Esperar en Dios para que se arreglen las cosas es confiar y aceptar, no es quedarse parado y esperar como los tontos. Dios nos quiere en marcha, con los pies cansados y las manos abiertas. Pero todos sabemos que, a pesar de todo, hay momentos o situaciones en la vida que nuestros pies y manos no son suficientes, que nuestra cabeza llega hasta donde llega. Y llegados a ese punto hay un camino abierto por Jesús de Nazaret que nos lleva a confiar en el Padre que siempre nos cuida. Ese camino tiene la oración como acceso directo para entender, para pedir.
¿Y qué pasa con nuestra cabeza cuando nuestras oraciones no tienen la respuesta que hemos pedido? Pues que nos hemos equivocado en el principio de todo. Hemos pedido lo que nosotros queríamos, sin comprender que no era lo mejor. Y nos hemos desesperado, incluso algunos se han alejado tanto que les cuesta encontrar de nuevo el camino. Y encima le hemos echado la culpa a Dios, en el colmo del disparate. Cuando esperamos en Dios para que se arreglen las cosas, tenemos que confiar por encima de nuestro querer y entender. Y Dios, como Padre que nunca nos abandona, busca siempre lo mejor, aunque esto llegue tarde, e incluso aunque llegue de otra forma. Los que tenemos algunos años no sabemos más de esto, pero sí sabemos de la experiencia de todo esto, de muchos casos que parecía que Dios estaba dormido ese día y unos años más tarde se encuentra el sentido de todo, vuelve la felicidad, vuelve la vida y la luz.

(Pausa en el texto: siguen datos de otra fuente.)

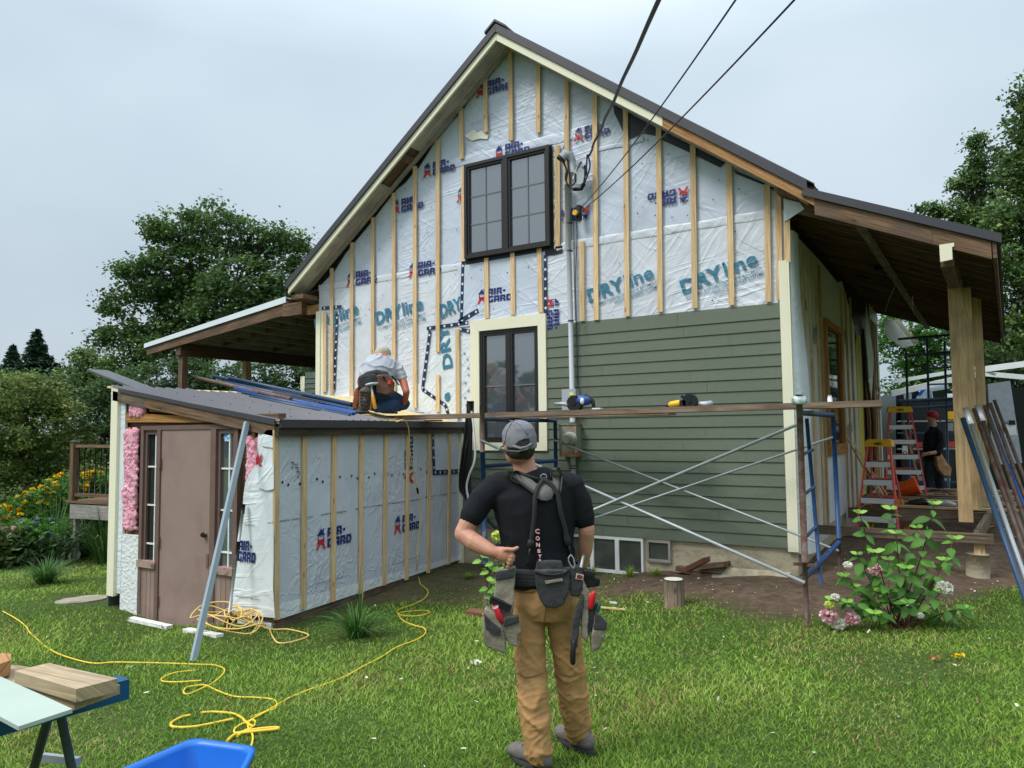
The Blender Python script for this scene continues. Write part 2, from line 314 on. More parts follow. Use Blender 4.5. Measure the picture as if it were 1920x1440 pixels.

A falta de unas semanas para empezar el Adviento, la M. Cándida nos trae un pre-Adviento, un tiempo de espera y confianza, de oración sencilla y agradecida, de petición no impuesta. Es un buen entrenamiento previo. Vamos a ello con toda la ilusión y esperanza que brote de nuestro ser. Y dejemos a Dios hacer lo que sabe: ser Padre. Dejemos que la esperanza fluya dentro de nosotros como el agua fluye por el río.